**Data lines**.
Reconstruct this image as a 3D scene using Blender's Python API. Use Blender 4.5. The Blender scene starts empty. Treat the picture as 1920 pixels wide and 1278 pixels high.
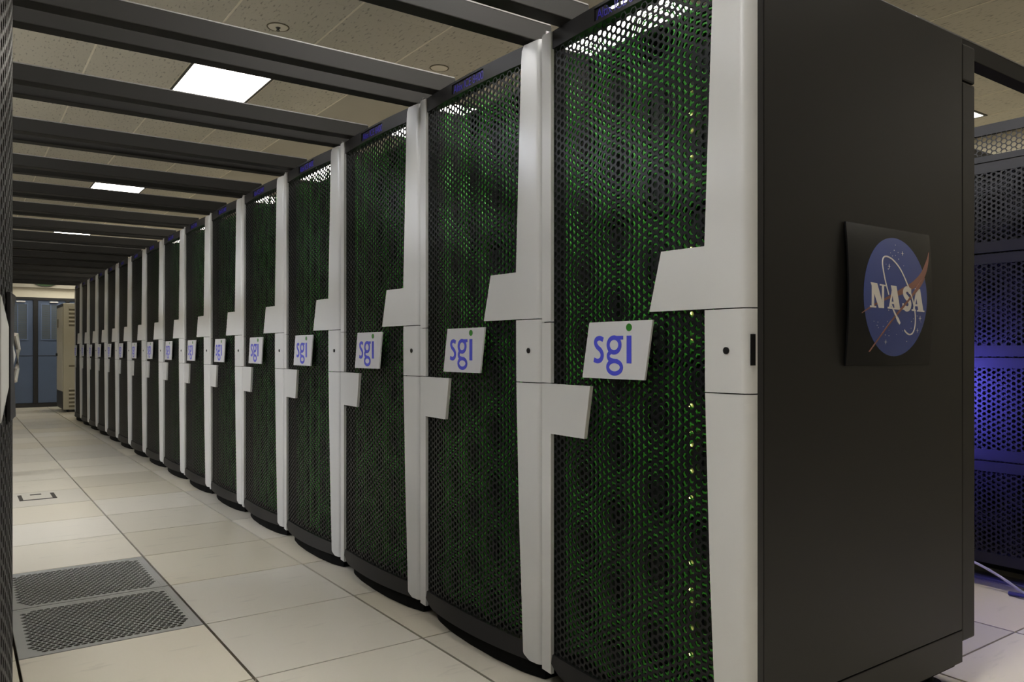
import bpy, bmesh, math, random
from mathutils import Vector
random.seed(7)
SC = bpy.context.scene
COL = SC.collection

# ---------------------------------------------------------------- camera, world, exposure
# world axes: x = across the aisle (p), y = along the aisle (t), z = up
F_PX = 1475.0
CAM_H = 1.047
cam_d = bpy.data.cameras.new('camera')
cam = bpy.data.objects.new('camera', cam_d)
COL.objects.link(cam)
cam_d.sensor_fit = 'HORIZONTAL'
cam_d.sensor_width = 36.0
cam_d.lens = 36.0 * F_PX / 1920.0
cam_d.shift_y = 18.0 / 1920.0
cam_d.clip_start = 0.02
cam.location = (0, 0, CAM_H)
cam.rotation_euler = (math.radians(90), 0, math.radians(-35.27))
SC.camera = cam

world = bpy.data.worlds.new('world')
SC.world = world
world.use_nodes = True
bg = world.node_tree.nodes['Background']
bg.inputs[0].default_value = (0.02, 0.02, 0.02, 1)
bg.inputs[1].default_value = 0.2
SC.view_settings.view_transform = 'Standard'
SC.view_settings.look = 'None'
SC.view_settings.gamma = 1.0
SC.view_settings.use_curve_mapping = False
SC.view_settings.exposure = 1.2
SC.cycles.max_bounces = 5
SC.cycles.diffuse_bounces = 3
SC.cycles.glossy_bounces = 2
SC.cycles.transmission_bounces = 1
LAMP = 6.3           # emission of the ceiling panels
LAMP_NEAR = 34.0          # cool panels beyond the left row
LAMP_MID = 25.0           # panel over the near end of the aisle
LAMP_ROW = 11.0
LAMP_LEFT = 0.9
LAMP_REAR = 5.4
LAMP_COL = (1.0, 0.94, 0.83)
LAMP_COOL = (0.84, 0.88, 1.0)

# ---------------------------------------------------------------- materials
MATS = {}
def mat(name, col, rough=0.5, metal=0.0, noise=0.0, nscale=8.0, emit=None, estr=0.0, spec=0.5, rand=0.0, bump=0.0, bscale=60.0, coat=0.0):
    m = bpy.data.materials.new(name)
    m.use_nodes = True
    nt = m.node_tree
    b = nt.nodes['Principled BSDF']
    b.inputs['Base Color'].default_value = (*col, 1)
    b.inputs['Roughness'].default_value = rough
    b.inputs['Metallic'].default_value = metal
    b.inputs['Specular IOR Level'].default_value = spec
    b.inputs['Coat Weight'].default_value = coat
    if emit:
        b.inputs['Emission Color'].default_value = (*emit, 1)
        b.inputs['Emission Strength'].default_value = estr
    if noise > 0 or rand > 0 or bump > 0:
        tc = nt.nodes.new('ShaderNodeTexCoord')
    if noise > 0 or rand > 0:
        hsv = nt.nodes.new('ShaderNodeHueSaturation')
        hsv.inputs['Color'].default_value = (*col, 1)
        val = nt.nodes.new('ShaderNodeMath'); val.operation = 'ADD'
        val.inputs[0].default_value = 1.0; val.inputs[1].default_value = 0.0
        if noise > 0:
            n = nt.nodes.new('ShaderNodeTexNoise')
            n.inputs['Scale'].default_value = nscale
            n.inputs['Detail'].default_value = 5
            nt.links.new(tc.outputs['Object'], n.inputs['Vector'])
            mr = nt.nodes.new('ShaderNodeMapRange')
            mr.inputs['From Min'].default_value = 0.3; mr.inputs['From Max'].default_value = 0.7
            mr.inputs['To Min'].default_value = 1 - noise; mr.inputs['To Max'].default_value = 1 + noise
            nt.links.new(n.outputs['Fac'], mr.inputs['Value'])
            nt.links.new(mr.outputs['Result'], val.inputs[0])
        if rand > 0:
            oi = nt.nodes.new('ShaderNodeObjectInfo')
            mr2 = nt.nodes.new('ShaderNodeMapRange')
            mr2.inputs['To Min'].default_value = -rand; mr2.inputs['To Max'].default_value = rand
            nt.links.new(oi.outputs['Random'], mr2.inputs['Value'])
            nt.links.new(mr2.outputs['Result'], val.inputs[1])
        nt.links.new(val.outputs[0], hsv.inputs['Value'])
        nt.links.new(hsv.outputs['Color'], b.inputs['Base Color'])
    if bump > 0:
        n2 = nt.nodes.new('ShaderNodeTexNoise')
        n2.inputs['Scale'].default_value = bscale
        nt.links.new(tc.outputs['Object'], n2.inputs['Vector'])
        bp = nt.nodes.new('ShaderNodeBump')
        bp.inputs['Strength'].default_value = bump
        bp.inputs['Distance'].default_value = 0.002
        nt.links.new(n2.outputs['Fac'], bp.inputs['Height'])
        nt.links.new(bp.outputs['Normal'], b.inputs['Normal'])
    MATS[name] = m
    return m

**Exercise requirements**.
Replicate the material above verbatim; images stay out of the copy.

**Response to the task**.
Reconstruct this image as a 3D scene using Blender's Python API. Use Blender 4.5. The Blender scene starts empty. Treat the picture as 1920 pixels wide and 1278 pixels high.
import bpy, bmesh, math, random
from mathutils import Vector
random.seed(7)
SC = bpy.context.scene
COL = SC.collection

# ---------------------------------------------------------------- camera, world, exposure
# world axes: x = across the aisle (p), y = along the aisle (t), z = up
F_PX = 1475.0
CAM_H = 1.047
cam_d = bpy.data.cameras.new('camera')
cam = bpy.data.objects.new('camera', cam_d)
COL.objects.link(cam)
cam_d.sensor_fit = 'HORIZONTAL'
cam_d.sensor_width = 36.0
cam_d.lens = 36.0 * F_PX / 1920.0
cam_d.shift_y = 18.0 / 1920.0
cam_d.clip_start = 0.02
cam.location = (0, 0, CAM_H)
cam.rotation_euler = (math.radians(90), 0, math.radians(-35.27))
SC.camera = cam

world = bpy.data.worlds.new('world')
SC.world = world
world.use_nodes = True
bg = world.node_tree.nodes['Background']
bg.inputs[0].default_value = (0.02, 0.02, 0.02, 1)
bg.inputs[1].default_value = 0.2
SC.view_settings.view_transform = 'Standard'
SC.view_settings.look = 'None'
SC.view_settings.gamma = 1.0
SC.view_settings.use_curve_mapping = False
SC.view_settings.exposure = 1.2
SC.cycles.max_bounces = 5
SC.cycles.diffuse_bounces = 3
SC.cycles.glossy_bounces = 2
SC.cycles.transmission_bounces = 1
LAMP = 6.3           # emission of the ceiling panels
LAMP_NEAR = 34.0          # cool panels beyond the left row
LAMP_MID = 25.0           # panel over the near end of the aisle
LAMP_ROW = 11.0
LAMP_LEFT = 0.9
LAMP_REAR = 5.4
LAMP_COL = (1.0, 0.94, 0.83)
LAMP_COOL = (0.84, 0.88, 1.0)

# ---------------------------------------------------------------- materials
MATS = {}
def mat(name, col, rough=0.5, metal=0.0, noise=0.0, nscale=8.0, emit=None, estr=0.0, spec=0.5, rand=0.0, bump=0.0, bscale=60.0, coat=0.0):
    m = bpy.data.materials.new(name)
    m.use_nodes = True
    nt = m.node_tree
    b = nt.nodes['Principled BSDF']
    b.inputs['Base Color'].default_value = (*col, 1)
    b.inputs['Roughness'].default_value = rough
    b.inputs['Metallic'].default_value = metal
    b.inputs['Specular IOR Level'].default_value = spec
    b.inputs['Coat Weight'].default_value = coat
    if emit:
        b.inputs['Emission Color'].default_value = (*emit, 1)
        b.inputs['Emission Strength'].default_value = estr
    if noise > 0 or rand > 0 or bump > 0:
        tc = nt.nodes.new('ShaderNodeTexCoord')
    if noise > 0 or rand > 0:
        hsv = nt.nodes.new('ShaderNodeHueSaturation')
        hsv.inputs['Color'].default_value = (*col, 1)
        val = nt.nodes.new('ShaderNodeMath'); val.operation = 'ADD'
        val.inputs[0].default_value = 1.0; val.inputs[1].default_value = 0.0
        if noise > 0:
            n = nt.nodes.new('ShaderNodeTexNoise')
            n.inputs['Scale'].default_value = nscale
            n.inputs['Detail'].default_value = 5
            nt.links.new(tc.outputs['Object'], n.inputs['Vector'])
            mr = nt.nodes.new('ShaderNodeMapRange')
            mr.inputs['From Min'].default_value = 0.3; mr.inputs['From Max'].default_value = 0.7
            mr.inputs['To Min'].default_value = 1 - noise; mr.inputs['To Max'].default_value = 1 + noise
            nt.links.new(n.outputs['Fac'], mr.inputs['Value'])
            nt.links.new(mr.outputs['Result'], val.inputs[0])
        if rand > 0:
            oi = nt.nodes.new('ShaderNodeObjectInfo')
            mr2 = nt.nodes.new('ShaderNodeMapRange')
            mr2.inputs['To Min'].default_value = -rand; mr2.inputs['To Max'].default_value = rand
            nt.links.new(oi.outputs['Random'], mr2.inputs['Value'])
            nt.links.new(mr2.outputs['Result'], val.inputs[1])
        nt.links.new(val.outputs[0], hsv.inputs['Value'])
        nt.links.new(hsv.outputs['Color'], b.inputs['Base Color'])
    if bump > 0:
        n2 = nt.nodes.new('ShaderNodeTexNoise')
        n2.inputs['Scale'].default_value = bscale
        nt.links.new(tc.outputs['Object'], n2.inputs['Vector'])
        bp = nt.nodes.new('ShaderNodeBump')
        bp.inputs['Strength'].default_value = bump
        bp.inputs['Distance'].default_value = 0.002
        nt.links.new(n2.outputs['Fac'], bp.inputs['Height'])
        nt.links.new(bp.outputs['Normal'], b.inputs['Normal'])
    MATS[name] = m
    return m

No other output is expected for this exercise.